Tetapi beberapa catatan tentang pusaka-pusaka Diponegoro, mengungkapkan berbagai hal yang menarik. Tidak hanya bagi kita yang sebangsa dengan "Pangeran dari Gua Selarong" itu, akan tetapi juga bagi orang asing.Â
Keris Kiai Wreso Gemilar yang masuk dalam daftar Roeps, diperoleh Belanda dari tangan putri Diponegoro, Raden Ayu Mertonegoro saat ditangkap di Kulon Progo bersama ibunda Diponegoro, Raden Ayu Mangkorowati misalnya. Pusaka ini ditulis dalam catatan harian penangkapnya, Mayor Edouard Errenbault de Dudzeele.
"Saya hanya menyesali suatu hal yang memang dengan gampang bisa saya ambil, sebab itu adalah senjata -- suatu keris yang sangat bagus dengan sarung emas, yang dipakai putri beliau, istri Ali Basah Mertonegoro..," tulis sang mayor. Catatan harian sang mayor itu tertulis dalam bahasa Perancis. (Peter Carey, 2012:969).
Atau keris pusaka Diponegoro lainnya, yang disebut-sebut sebagai Kanjeng Kiai Naga Seluman. Keris ini, menurut penelusuran Peter Carey, sulit dilacak lagi keberadaannya. Namun pernah suatu ketika dibawa ke Eropa (oleh Gubenur Jendral Hindia Belanda 1808-1811, Herman Willem Daendels ) dan diserahkan kepada Raja Willem I Van Oranye (1813-1840).
Keris Kanjeng Kiai Naga Seluman itu kemudian disimpan di Kabinet Kerajaan untuk Barang Antik (Koninklijk Kabinet van Zeldzaamheden) di Den Haag, di mana pelukis muda asal Jawa Raden Saleh Syarif Bustaman diperintahkan untuk menyusun laporan keterangan tentang keris ini pada direktur lembaga ini, pada Januari 1831. (Kraus 2005:280).

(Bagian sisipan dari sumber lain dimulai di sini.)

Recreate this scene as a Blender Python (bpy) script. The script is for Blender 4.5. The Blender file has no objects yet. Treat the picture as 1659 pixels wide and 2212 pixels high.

Tentang kapan keris Kiai Naga Seluman ini didapat oleh pihak kolonial, ada dalam catatan ajudan militer Van den Bosch, Letda Justus Heinrich Knoerle. Jelas sekali catatan Knoerle.
"Sore ini (27 Mei 1830) pukul enam Diponegoro menyerahkan kepada saya sebilah keris yang mahal dan indah sambil mengatakan -- 'Lihat inilah pusaka ayah saya, yang sekarang menjadi sahabat Allah, keris ini telah menjadi pusaka selama bertahun-tahun. Ketika ayah saya Sultan Raja (Hamengku Buwana III) tanda ketaatan kepada Marsekal (Daendels) ia memberikan keris yang sama kepadanya. Marsekal mengembalikan keris ini karena ia tahu, keris itu adalah pusaka keramat dan bahwa ayah saya adalah sahabat sejati Belanda,'" demikian Knoerle mencatat.
Catatan lain tentang keris Diponegoro, menurut Peter Carey, juga ada di Babad Keraton (Ngayogyakarta). Diponegoro menurut Babad ini juga memiliki sebilah keris pusaka kraton, Kiai Wiso Bintulu (Racun aneka warna, diungkapkan melalui lambang dodot atau sarung Bima yang kotak-kotak hitam putih).
Akan tetapi, keris ini diminta oleh Ratu Ageng, ibu Hamengku Buwana IV pada sekitar Maret 1820 (Carey, 2012:970) karena ada rumor yang beredar tentang ramalan yang mengatakan, bahwa siapa yang memiliki keris Kiai Wiso Bintulu akan memerintah di Ngayogyakarta....
Ada lagi catatan lain tentang Pangeran Diponegoro dan kerisnya. Ada di Babad Diponegoro versi Surakarta. (Carey 1981: 108-9) yang memuat tentang keris Diponegoro yang dipergunakan dalam pertempuran di Tegalrejo Jogjakarta pada 20 Juli 1825.
IX Durma -- 19. Pangran sigra/ngunus curiga aglis. 20. Pedhang sudhut wasiyat saking kang rama/Kanjeng Sultan ping katri.... Catatan ini, menurut Peter Carey mengunjukkan bahwa keris itu memiliki bilah penusuk lurus, yang dilukiskan sebagai "pedang" dalam tembang di babad tersebut.